The word I'm stretching for here, Stanley Hauerwas would say, is "constantinianism" -- the inversion and perversion of Christianity that occurred when a religion of slaves and women and the poor became a religion of emperors and empires. Constantinian faith requires and assumes the establishment of an official, privileged religion. It comes to believe, in the language of the First Amendment, that its own free exercise depends on such an establishment -- that its free exercise is incompatible with the free exercise of any other religion (or of no religion at all).

We've illustrated this before with the religious practice of wearing burkhas -- or, more accurately, the religious practice of requiring the women one controls to wear burkhas. That practice is intrinsically hegemonic, intrinsically constantinian. It cannot be left as a matter of individual freedom or conscience. It's not sufficient for those who believe in that practice for only the women of their household or congregation or sect to be clad in burkhas. That still leaves open the possibility that one might be exposed to the immodest displays of the wrists and ankles of other women in the market or the public square. The logic of the burkha requires that all women -- every woman that every man might see -- is fully sheathed so as not to assault the eyes of the faithful.

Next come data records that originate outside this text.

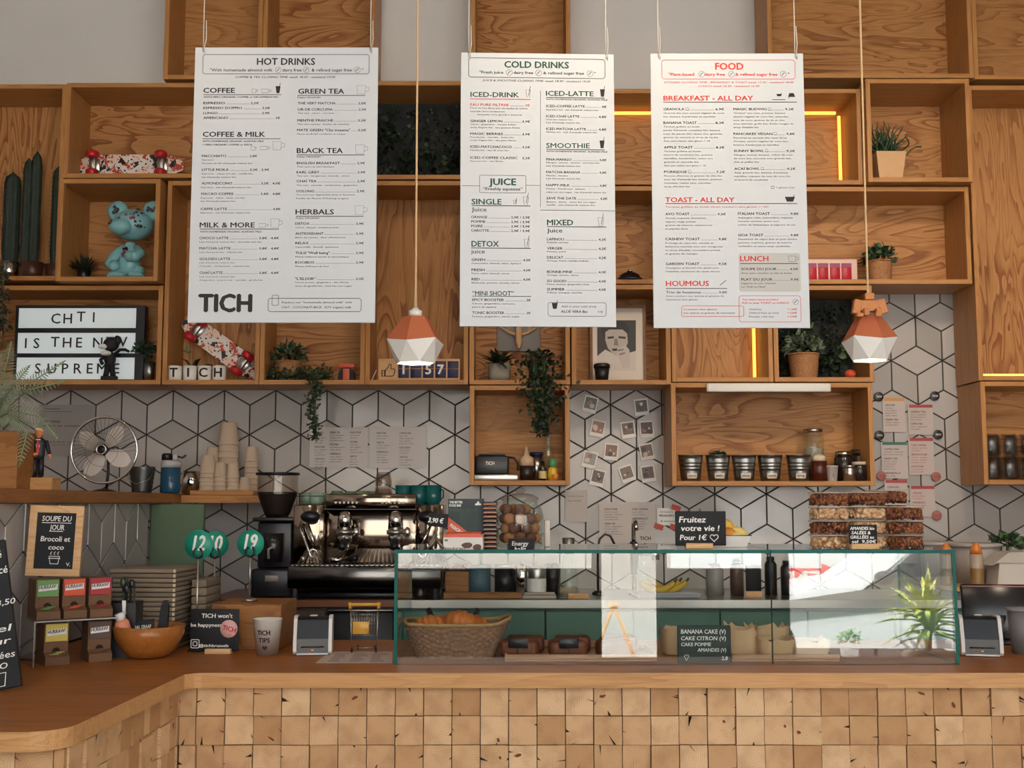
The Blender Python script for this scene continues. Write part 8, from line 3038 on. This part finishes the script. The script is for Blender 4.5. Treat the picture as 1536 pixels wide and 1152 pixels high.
# tongs behind the basket
t = thing('serving_tongs', 'pair of tongs with black handles leaning in the croissant basket', 'tongs', (PX(680, 3.78, 930), 3.76, CZ + .05))
s = S(3.78)
mb = MB()
for sx in (-1, 1):
 mb = MB(); mb.tube([(sx * 28 * s, 0, .03), (sx * 31 * s, 0, .055), (sx * 37 * s, .005, .085)], [4 * s, 4.6 * s, 3.4 * s], 8); mb.build('handle', black, t)
mb = MB(); mb.tube([(-28 * s, 0, .03), (0, -.01, .024), (28 * s, 0, .03)], .002, 6); mb.build('arm', steel, t)
# brownie tray
Yt_ = 3.56
s = S(Yt_)
wood_tray = mat('pale_tray_wood', '#b08563', .5, var=.1, vs=10)


def tray(px0, px1, lab, nm='serving_tray'):
 x0, x1 = PX(px0, Yt_, 985), PX(px1, Yt_, 985)
 t = thing(nm, lab, 'tray', ((x0 + x1) / 2, Yt_ - .03, CZ), 0, 'wooden trays in the glass case')
 w = (x1 - x0) / 2
 mb = MB(); mb.rbox(-w, w, 0, .28, 0, .006, .002, seg=1); mb.build('base', wood_tray, t)
 for b_ in ((-w, w, -.001, .008, .0065, .021), (-w, w, .272, .281, .0065, .021), (-w, -w + .009, .0085, .2715, .0065, .021), (w - .009, w, .0085, .2715, .0065, .021)):
  mb = MB(); mb.rbox(*b_, .002, seg=1); mb.build('rim', wood_tray, t)
 return t, w


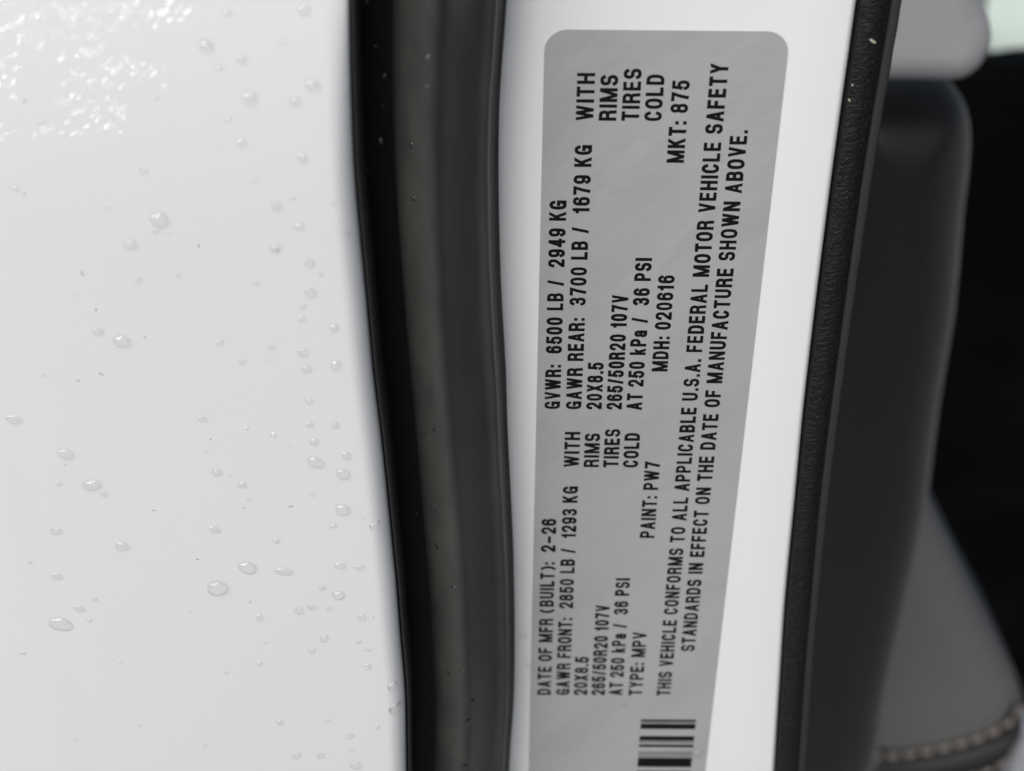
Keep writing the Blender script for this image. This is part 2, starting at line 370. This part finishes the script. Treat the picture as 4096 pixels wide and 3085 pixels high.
# --- stroke font: every glyph a list of centre lines in a unit box, strokes of even weight
def se(cx, cy, rx, ry, a0, a1, n=22, ex=2.5):
    out = []
    for i in range(n + 1):
        a = R(a0 + (a1 - a0) * i / n); c, s = math.cos(a), math.sin(a)
        out.append((cx + rx * math.copysign(abs(c) ** (2/ex), c), cy + ry * math.copysign(abs(s) ** (2/ex), s)))
    return out
O_ = se(.5, .5, .5, .5, 0, 360, 36)
GL = {  # width, polylines ('d' = diagonal cut flat at top and foot)
 'A': (.52, [('d', .5, 1, .0, 0), ('d', .5, 1, 1, 0), [(.22, .27), (.78, .27)]]),
 'B': (.48, [[(0, 0), (0, 1)], [(0, 1)] + se(.5, .76, .45, .24, 90, -90) + [(0, .52)], [(0, .52)] + se(.5, .26, .5, .26, 90, -90) + [(0, 0)]]),
 'C': (.48, [se(.5, .5, .5, .5, 32, 328, 34)]),
 'D': (.49, [[(0, 0), (0, 1)], [(0, 1)] + se(.42, .5, .58, .5, 90, -90) + [(0, 0)]]),
 'E': (.43, [[(.95, 1), (0, 1), (0, 0), (1, 0)], [(0, .52), (.88, .52)]]),
 'F': (.42, [[(1, 1), (0, 1), (0, -.0)], [(0, .5), (.85, .5)]]),
 'G': (.50, [se(.5, .5, .5, .5, 35, 330, 34), [(.58, .46), (1, .46), (1, 0)]]),
 'H': (.49, [[(0, 0), (0, 1)], [(1, 0), (1, 1)], [(0, .52), (1, .52)]]),
 'I': (.15, [[(.5, 0), (.5, 1)]]),
 'K': (.50, [[(0, 0), (0, 1)], ('d', .95, 1, .10, .36), ('d', .42, .58, 1, 0)]),
 'L': (.42, [[(0, 1), (0, 0), (1, 0)]]),
 'M': (.64, [[(0, 0), (0, 1)], [(1, 0), (1, 1)], ('d', .04, 1, .5, 0), ('d', .96, 1, .5, 0)]),
 'N': (.50, [[(0, 0), (0, 1)], [(1, 0), (1, 1)], ('d', .02, 1, .98, 0)]),
 'O': (.50, [O_]),
 'P': (.47, [[(0, 0), (0, 1)], [(0, 1)] + se(.48, .73, .52, .27, 90, -90) + [(0, .46)]]),
 'R': (.49, [[(0, 0), (0, 1)], [(0, 1)] + se(.46, .75, .5, .25, 90, -90) + [(0, .5)], [(.55, .5)] + se(.6, .25, .36, .25, 90, 0) + [(.96, .2), (1, 0)]]),
 'S': (.48, [se(.5, .745, .47, .255, 22, 262) + se(.5, .255, .5, .255, 82, -160)]),
 'T': (.46, [[(0, 1), (1, 1)], [(.5, 1), (.5, 0)]]),
 'U': (.49, [[(0, 1), (0, .4)] + se(.5, .35, .5, .35, 180, 360) + [(1, .4), (1, 1)]]),
 'V': (.50, [('d', 0, 1, .5, 0), ('d', 1, 1, .5, 0)]),
 'W': (.70, [('d', 0, 1, .25, 0), ('d', .5, 1, .25, 0), ('d', .5, 1, .75, 0), ('d', 1, 1, .75, 0)]),
 'X': (.50, [('d', 0, 1, 1, 0), ('d', 1, 1, 0, 0)]),
 'Y': (.50, [('d', 0, 1, .5, .42), ('d', 1, 1, .5, .42), [(.5, .46), (.5, 0)]]),
 '0': (.46, [O_]),
 '1': (.30, [[(.85, 0), (.85, 1)], [(.85, .82), (.05, .78)]]),
 '2': (.46, [se(.5, .70, .5, .30, 172, -30) + [(.04, .04), (.04, 0), (1, 0)]]),
 '3': (.46, [se(.48, .755, .46, .245, 160, -85) , se(.5, .26, .5, .26, 85, -162), [(.4, .51), (.55, .51)]]),
 '4': (.48, [[(.74, 0), (.74, 1)], [(0, .26), (1, .26)], ('d', .70, 1, .02, .22)]),
 '5': (.46, [[(.94, 1), (.14, 1), (.06, .50)], se(.48, .315, .52, .315, 150, -160)]),
 '6': (.46, [se(.5, .30, .5, .30, 0, 360, 30), [(0, .3), (0, .6)] + se(.5, .64, .5, .36, 180, 28)]),
 '7': (.45, [[(0, 1), (1, 1), (.62, .5), (.38, 0)]]),
 '8': (.46, [se(.5, .76, .46, .24, 0, 360, 28), se(.5, .27, .5, .27, 0, 360, 28)]),
 '9': (.46, [se(.5, .70, .5, .30, 0, 360, 30), [(1, .7), (1, .4)] + se(.5, .36, .5, .36, 0, -152)]),
 'k': (.42, [[(0, 0), (0, 1)], ('d', .9, .74, .08, .22), ('d', .42, .46, 1, 0)]),
 'a': (.44, [[(.06, .54)] + se(.47, .52, .42, .20, 160, 0) + [(.89, 0)], [(.89, .40)] + se(.45, .18, .45, .18, 90, 300)]),
 ':': (.15, [[(.5, .02), (.5, .03)], [(.5, .58), (.5, .59)]]),
 '.': (.15, [[(.5, .0), (.5, .012)]]),
 '/': (.34, [('d', 1, 1.0, 0, 0.0)]),
 '-': (.56, [[(.12, .42), (.88, .42)]]),
 '(': (.36, [se(1.5, .45, 1.5, .68, 130, 230, 14, 2)]),
 ')': (.36, [se(-.5, .45, 1.5, .68, 50, -50, 14, 2)]),
}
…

I'm going to expand a little more on how I see this happen a lot in all discussions that involve challenging someone's privilege, but I think this is one of the best takes I've seen on what's actually happening; there's a mindset here that's confusing power with rights, that leads to the idea that limiting the power of a religious group to dictate laws for the rest of us somehow violates their religious freedoms.